-- BEGIN DATASET CONTENT --
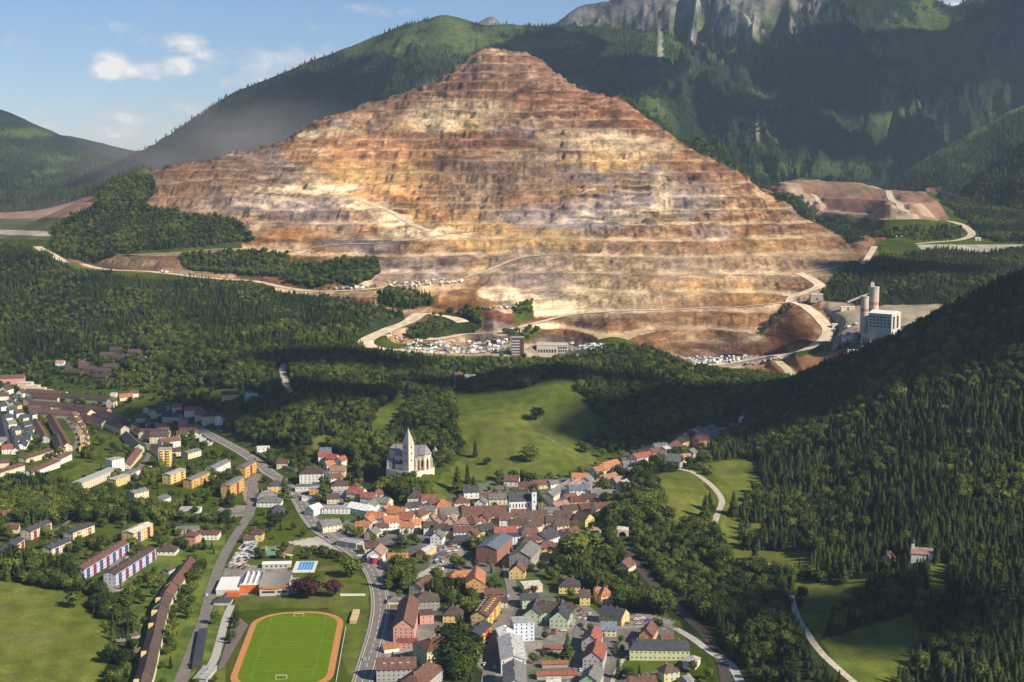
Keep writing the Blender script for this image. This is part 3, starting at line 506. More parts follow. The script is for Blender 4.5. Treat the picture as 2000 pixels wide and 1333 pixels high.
# ------------------------------------------------------------ materials
MATS={}
def mat(name,col,rough=0.85,noise=0.15,scale=0.3,bump=0.0,spec=0.3,metal=0.0,stretch=None):
    key=name
    if key in MATS: return MATS[key]
    m=bpy.data.materials.new(name); m.use_nodes=True; n=m.node_tree.nodes; l=m.node_tree.links; b=n['Principled BSDF']
    b.inputs['Roughness'].default_value=rough; b.inputs['Specular IOR Level'].default_value=spec; b.inputs['Metallic'].default_value=metal
    g=n.new('ShaderNodeNewGeometry'); t=n.new('ShaderNodeTexNoise'); t.inputs['Scale'].default_value=scale; t.inputs['Detail'].default_value=4
    src=g.outputs['Position']
    if stretch:
        mp=n.new('ShaderNodeMapping'); mp.inputs['Scale'].default_value=stretch; l.new(src,mp.inputs[0]); src=mp.outputs[0]
    l.new(src,t.inputs['Vector'])
    mr=n.new('ShaderNodeMapRange'); mr.inputs[1].default_value=0.3; mr.inputs[2].default_value=0.7; mr.inputs[3].default_value=1-noise; mr.inputs[4].default_value=1+noise; l.new(t.outputs[0],mr.inputs[0])
    oi=n.new('ShaderNodeObjectInfo'); mr2=n.new('ShaderNodeMapRange'); mr2.inputs[3].default_value=1-noise*.5; mr2.inputs[4].default_value=1+noise*.5; l.new(oi.outputs['Random'],mr2.inputs[0])
    mu=n.new('ShaderNodeMath'); mu.operation='MULTIPLY'; l.new(mr.outputs[0],mu.inputs[0]); l.new(mr2.outputs[0],mu.inputs[1])
    vm=n.new('ShaderNodeVectorMath'); vm.operation='SCALE'; vm.inputs[0].default_value=col[:3]; l.new(mu.outputs[0],vm.inputs['Scale']); l.new(vm.outputs[0],b.inputs['Base Color'])
    if bump:
        bp=n.new('ShaderNodeBump'); bp.inputs['Strength'].default_value=bump; bp.inputs['Distance'].default_value=0.3; l.new(t.outputs[0],bp.inputs['Height']); l.new(bp.outputs[0],b.inputs['Normal'])
    MATS[key]=m; return m
def ground_mat(name,fine,coarse,amp,bumpd,zs=1.0,rough=0.95):
    m=bpy.data.materials.new(name); m.use_nodes=True; n=m.node_tree.nodes; l=m.node_tree.links; b=n['Principled BSDF']; b.inputs['Roughness'].default_value=1.0; b.inputs['Specular IOR Level'].default_value=0.0
    a=n.new('ShaderNodeVertexColor'); a.layer_name='Col'; g=n.new('ShaderNodeNewGeometry')
    mp=n.new('ShaderNodeMapping'); mp.inputs['Scale'].default_value=(1,1,zs); l.new(g.outputs['Position'],mp.inputs[0])
    t=n.new('ShaderNodeTexNoise'); t.inputs['Scale'].default_value=fine; t.inputs['Detail'].default_value=6; t.inputs['Roughness'].default_value=0.65; l.new(mp.outputs[0],t.inputs['Vector'])
    t2=n.new('ShaderNodeTexNoise'); t2.inputs['Scale'].default_value=coarse; t2.inputs['Detail'].default_value=5; l.new(mp.outputs[0],t2.inputs['Vector'])
    mr=n.new('ShaderNodeMapRange'); mr.inputs[1].default_value=0.3; mr.inputs[2].default_value=0.7; mr.inputs[3].default_value=1-amp; mr.inputs[4].default_value=1+amp; l.new(t.outputs[0],mr.inputs[0])
    mr2=n.new('ShaderNodeMapRange'); mr2.inputs[1].default_value=0.3; mr2.inputs[2].default_value=0.7; mr2.inputs[3].default_value=1-amp*.6; mr2.inputs[4].default_value=1+amp*.6; l.new(t2.outputs[0],mr2.inputs[0])
    mu=n.new('ShaderNodeMath'); mu.operation='MULTIPLY'; l.new(mr.outputs[0],mu.inputs[0]); l.new(mr2.outputs[0],mu.inputs[1])
    vm=n.new('ShaderNodeVectorMath'); vm.operation='SCALE'; l.new(a.outputs[0],vm.inputs[0]); l.new(mu.outputs[0],vm.inputs['Scale']); l.new(vm.outputs[0],b.inputs['Base Color'])
    if bumpd:
        bp=n.new('ShaderNodeBump'); bp.inputs['Strength'].default_value=1; bp.inputs['Distance'].default_value=bumpd; l.new(t.outputs[0],bp.inputs['Height']); l.new(bp.outputs[0],b.inputs['Normal'])
    return m
M_ground=ground_mat('ground_surface',0.5,0.06,0.30,0.25)
M_mine=ground_mat('quarry_rock',0.16,0.035,0.42,3.0,2.2)
M_mtn=ground_mat('mountain_surface',0.05,0.009,0.40,9.0)
# ------------------------------------------------------------ terrain meshes (one sheet, cut into named pieces)
def cls_of():
    k=np.zeros(Z.shape,np.int8); k[(mineS>0.3)]=1; k[farm]=2; return k
kl=cls_of()[:-1,:-1]
idx=np.arange(NU*NY).reshape(NU,NY); a=idx[:-1,:-1];b_=idx[1:,:-1];c_=idx[1:,1:];d_=idx[:-1,1:]
def terr(name,k,m,cat=None):
    s=kl==k; f=np.stack([a[s],b_[s],c_[s],d_[s]],-1); used,inv=np.unique(f,return_inverse=True); inv=inv.reshape(f.shape)
    me=bpy.data.meshes.new(name); me.vertices.add(len(used)); co=np.stack([Xg.ravel()[used],Yg.ravel()[used],Z.ravel()[used]],-1).astype(np.float32)
    me.vertices.foreach_set('co',co.ravel()); me.loops.add(f.size); me.loops.foreach_set('vertex_index',inv.ravel().astype(np.int32)); me.polygons.add(len(f))
    me.polygons.foreach_set('loop_start',np.arange(0,f.size,4,dtype=np.int32)); me.polygons.foreach_set('use_smooth',np.ones(len(f),bool)); me.update(calc_edges=True)
    ca=me.color_attributes.new('Col','FLOAT_COLOR','POINT'); cc=np.ones((len(used),4),np.float32); cc[:,:3]=Cg.reshape(-1,3)[used]; ca.data.foreach_set('color',cc.ravel())
    me.materials.append(m); o=bpy.data.objects.new(name,me); C.objects.link(o); tag(o,kind='structure'); return o
T_ground=terr('ground',0,M_ground); T_mine=terr('quarry_mountain',1,M_mine); T_mtn=terr('background_mountains',2,M_mtn)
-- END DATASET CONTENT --
EXERCISE GOAL ▸
Retype the whole listing, keeping every line identical and omitting all pictures.

EXERCISE ANSWER ▸
Keep writing the Blender script for this image. This is part 3, starting at line 506. More parts follow. The script is for Blender 4.5. Treat the picture as 2000 pixels wide and 1333 pixels high.
# ------------------------------------------------------------ materials
MATS={}
def mat(name,col,rough=0.85,noise=0.15,scale=0.3,bump=0.0,spec=0.3,metal=0.0,stretch=None):
    key=name
    if key in MATS: return MATS[key]
    m=bpy.data.materials.new(name); m.use_nodes=True; n=m.node_tree.nodes; l=m.node_tree.links; b=n['Principled BSDF']
    b.inputs['Roughness'].default_value=rough; b.inputs['Specular IOR Level'].default_value=spec; b.inputs['Metallic'].default_value=metal
    g=n.new('ShaderNodeNewGeometry'); t=n.new('ShaderNodeTexNoise'); t.inputs['Scale'].default_value=scale; t.inputs['Detail'].default_value=4
    src=g.outputs['Position']
    if stretch:
        mp=n.new('ShaderNodeMapping'); mp.inputs['Scale'].default_value=stretch; l.new(src,mp.inputs[0]); src=mp.outputs[0]
    l.new(src,t.inputs['Vector'])
    mr=n.new('ShaderNodeMapRange'); mr.inputs[1].default_value=0.3; mr.inputs[2].default_value=0.7; mr.inputs[3].default_value=1-noise; mr.inputs[4].default_value=1+noise; l.new(t.outputs[0],mr.inputs[0])
    oi=n.new('ShaderNodeObjectInfo'); mr2=n.new('ShaderNodeMapRange'); mr2.inputs[3].default_value=1-noise*.5; mr2.inputs[4].default_value=1+noise*.5; l.new(oi.outputs['Random'],mr2.inputs[0])
    mu=n.new('ShaderNodeMath'); mu.operation='MULTIPLY'; l.new(mr.outputs[0],mu.inputs[0]); l.new(mr2.outputs[0],mu.inputs[1])
    vm=n.new('ShaderNodeVectorMath'); vm.operation='SCALE'; vm.inputs[0].default_value=col[:3]; l.new(mu.outputs[0],vm.inputs['Scale']); l.new(vm.outputs[0],b.inputs['Base Color'])
    if bump:
        bp=n.new('ShaderNodeBump'); bp.inputs['Strength'].default_value=bump; bp.inputs['Distance'].default_value=0.3; l.new(t.outputs[0],bp.inputs['Height']); l.new(bp.outputs[0],b.inputs['Normal'])
    MATS[key]=m; return m
def ground_mat(name,fine,coarse,amp,bumpd,zs=1.0,rough=0.95):
    m=bpy.data.materials.new(name); m.use_nodes=True; n=m.node_tree.nodes; l=m.node_tree.links; b=n['Principled BSDF']; b.inputs['Roughness'].default_value=1.0; b.inputs['Specular IOR Level'].default_value=0.0
    a=n.new('ShaderNodeVertexColor'); a.layer_name='Col'; g=n.new('ShaderNodeNewGeometry')
    mp=n.new('ShaderNodeMapping'); mp.inputs['Scale'].default_value=(1,1,zs); l.new(g.outputs['Position'],mp.inputs[0])
    t=n.new('ShaderNodeTexNoise'); t.inputs['Scale'].default_value=fine; t.inputs['Detail'].default_value=6; t.inputs['Roughness'].default_value=0.65; l.new(mp.outputs[0],t.inputs['Vector'])
    t2=n.new('ShaderNodeTexNoise'); t2.inputs['Scale'].default_value=coarse; t2.inputs['Detail'].default_value=5; l.new(mp.outputs[0],t2.inputs['Vector'])
    mr=n.new('ShaderNodeMapRange'); mr.inputs[1].default_value=0.3; mr.inputs[2].default_value=0.7; mr.inputs[3].default_value=1-amp; mr.inputs[4].default_value=1+amp; l.new(t.outputs[0],mr.inputs[0])
    mr2=n.new('ShaderNodeMapRange'); mr2.inputs[1].default_value=0.3; mr2.inputs[2].default_value=0.7; mr2.inputs[3].default_value=1-amp*.6; mr2.inputs[4].default_value=1+amp*.6; l.new(t2.outputs[0],mr2.inputs[0])
    mu=n.new('ShaderNodeMath'); mu.operation='MULTIPLY'; l.new(mr.outputs[0],mu.inputs[0]); l.new(mr2.outputs[0],mu.inputs[1])
    vm=n.new('ShaderNodeVectorMath'); vm.operation='SCALE'; l.new(a.outputs[0],vm.inputs[0]); l.new(mu.outputs[0],vm.inputs['Scale']); l.new(vm.outputs[0],b.inputs['Base Color'])
    if bumpd:
        bp=n.new('ShaderNodeBump'); bp.inputs['Strength'].default_value=1; bp.inputs['Distance'].default_value=bumpd; l.new(t.outputs[0],bp.inputs['Height']); l.new(bp.outputs[0],b.inputs['Normal'])
    return m
M_ground=ground_mat('ground_surface',0.5,0.06,0.30,0.25)
M_mine=ground_mat('quarry_rock',0.16,0.035,0.42,3.0,2.2)
M_mtn=ground_mat('mountain_surface',0.05,0.009,0.40,9.0)
# ------------------------------------------------------------ terrain meshes (one sheet, cut into named pieces)
def cls_of():
    k=np.zeros(Z.shape,np.int8); k[(mineS>0.3)]=1; k[farm]=2; return k
kl=cls_of()[:-1,:-1]
idx=np.arange(NU*NY).reshape(NU,NY); a=idx[:-1,:-1];b_=idx[1:,:-1];c_=idx[1:,1:];d_=idx[:-1,1:]
def terr(name,k,m,cat=None):
    s=kl==k; f=np.stack([a[s],b_[s],c_[s],d_[s]],-1); used,inv=np.unique(f,return_inverse=True); inv=inv.reshape(f.shape)
    me=bpy.data.meshes.new(name); me.vertices.add(len(used)); co=np.stack([Xg.ravel()[used],Yg.ravel()[used],Z.ravel()[used]],-1).astype(np.float32)
    me.vertices.foreach_set('co',co.ravel()); me.loops.add(f.size); me.loops.foreach_set('vertex_index',inv.ravel().astype(np.int32)); me.polygons.add(len(f))
    me.polygons.foreach_set('loop_start',np.arange(0,f.size,4,dtype=np.int32)); me.polygons.foreach_set('use_smooth',np.ones(len(f),bool)); me.update(calc_edges=True)
    ca=me.color_attributes.new('Col','FLOAT_COLOR','POINT'); cc=np.ones((len(used),4),np.float32); cc[:,:3]=Cg.reshape(-1,3)[used]; ca.data.foreach_set('color',cc.ravel())
    me.materials.append(m); o=bpy.data.objects.new(name,me); C.objects.link(o); tag(o,kind='structure'); return o
T_ground=terr('ground',0,M_ground); T_mine=terr('quarry_mountain',1,M_mine); T_mtn=terr('background_mountains',2,M_mtn)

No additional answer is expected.